El humor puede redimir algunas existencias. Reírse y llorar, consideraba Michel Tournier, es alternativamente colocarse por encima o por debajo de los acontecimientos. Una visión humorística provee levedad a las insensateces humanas. Todos somos risibles cuando menos dos veces al día. Cuentan que cuando Beethoven se bañaba (mojando tanto el suelo que se filtraba al piso inferior) se ponía a cantar de tal manera que la servidumbre apenas podía contener la carcajada, lo cual le enfurecía, volviéndolo aun más cómico. En felices ocasiones, el humor permite que un personaje se muestre vulnerable sin menoscabo de su dignidad.

En una risotada puede haber tanto desprecio como simpatía. Social o gregario, el humor es ante todo un ejercicio de lectura, desciframiento de lo lateral o lo escondido, como prueban los aforismos de Max Aub dedicados a los signos de ortografía: «Y le hundió el guión hasta la empuñadura», «Tenía debilidad por las negritas», «Foliar es no perderse una», «No se repuso nunca de la primera impresión», «Quedó inédita». La relación del humor con el ingenio es también evidente en las greguerías de Ramón López de la Serna: «¡Qué fácil es que un adulto pase a ser adúltero!», «Pingüino es una palabra atacada por las moscas», «La leche es el agua vestida de novia».

Nuestra época, ya sea que la veamos como una apertura hacia los otros o una controvertida cruzada moral, se ha visto en dificultades al decidirse frente al humor. Los temas y divergencias contemporáneas llenan de gravedad nuestras comunicaciones, titubeamos al definir a los demás y nos asusta bromear sobre lo obvio. Volviendo a Settembrini, es indudable que la literatura retrata nuestras dolencias y pesadillas, pero también es cierto —como sentenciaba Lord Henry Wotton en Dorian Gray— que un gran pecado humano ha sido no saber reír, y que de lo contrario la historia sería otra.

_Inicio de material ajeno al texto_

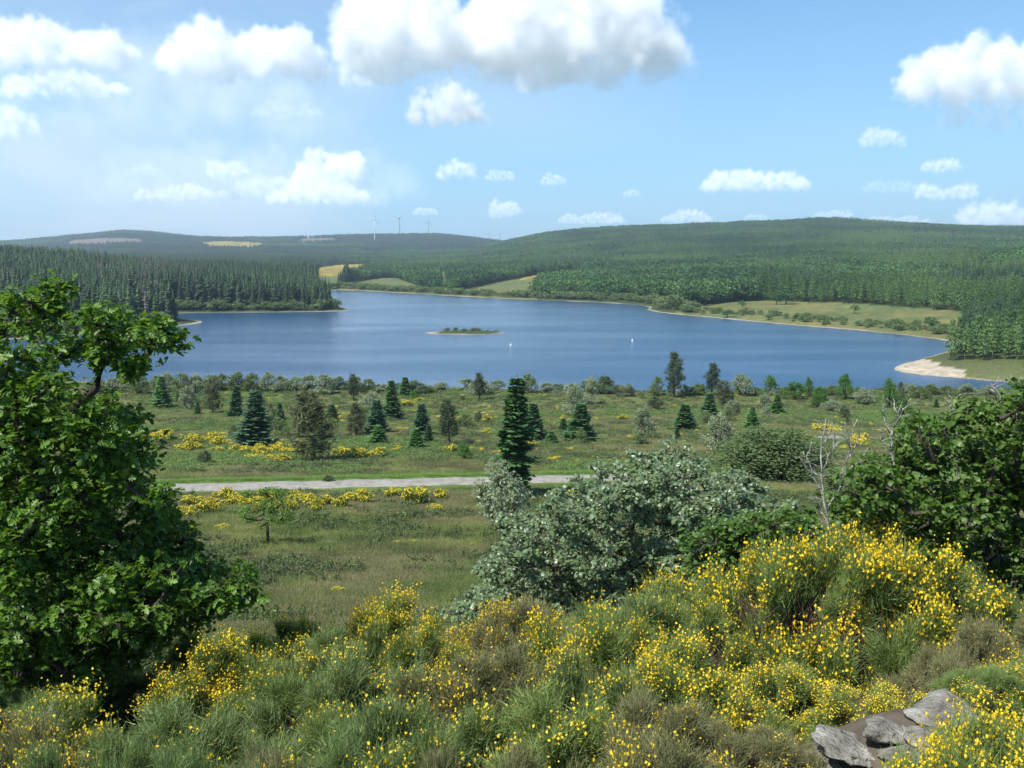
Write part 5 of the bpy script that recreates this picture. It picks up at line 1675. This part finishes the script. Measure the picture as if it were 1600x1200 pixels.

[1] Para hacer justicia a la literatura francesa, véase el libro de Walter Redfern, French Laughter: Literary humour from Diderot to Tournier (Oxford, 2008).

[2] Frase intraducible, como evidencia la anécdota de la lectura simultánea con Günter Grass en 1982, donde éste revisó su texto para asegurarse de que fuera el mismo, sorprendido por las risas del auditorio ante el original en español.